Historian, Tressie McMillan Cottom: It is important to me that everybody listening to this know that I was the first girl in my high school to get acrylic tips. I want that on the record. Is that now official? [Chuckles]
I am Tressie McMillan Cottom. I am a professor and I think a lot about race and class and gender through beauty and economics and culture.
This is a set of acrylic nails designed for the hip-hop icon Lil’ Kim by Bernadette Thompson. She used elements from the American dollar on some of the nails. You also have some green rhinestones, gold, of course. I grew up during the golden age of hip-hop where nails were a big part of participating in what we, at the time, would call urban culture. I was so attracted to the performance of women rappers at that moment.

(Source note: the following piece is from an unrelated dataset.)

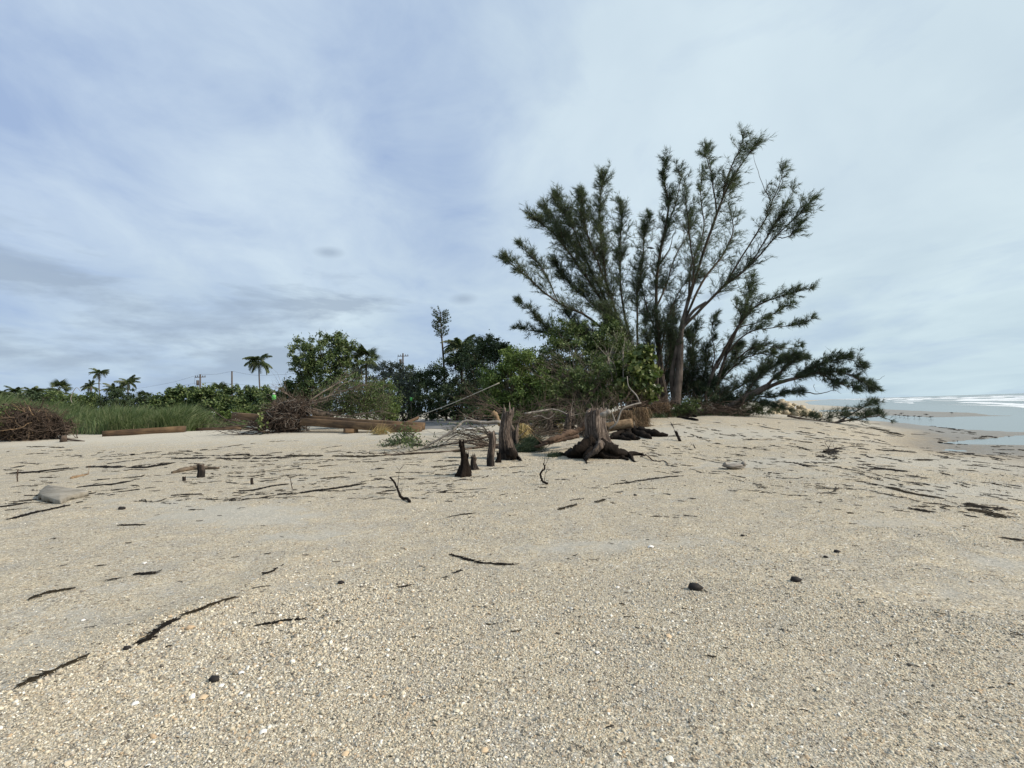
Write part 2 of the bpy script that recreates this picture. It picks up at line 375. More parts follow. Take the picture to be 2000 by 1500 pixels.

Their aesthetic display of female power just really resonated with me.
Nail salons popped up in Black and Latino communities across the country, but also working class communities, where I think it opened up a space for artistic self-expression for people who are usually thought of as being the “wrong” class, the “wrong” race, the “wrong” nationality to do art.
But then I also think about how our hands are still a way that we say, “This is where I am in the class hierarchy.” Almost all women are expected to do some form of manicure, but to do it as a wealthy woman is still to do it in a way that minimizes individuality—neutral, pink, short, nothing pointy, and certainly nothing beyond a certain length. And then there's a range of color and artistry and length and shape that are associated with everybody else. And so I think we're also still fighting out those status distinctions in our nail art.
When it comes to beauty, I always hope that it will be a way for Black women to make choices on our own terms and to not have those decisions be used to further stigmatize or marginalize us.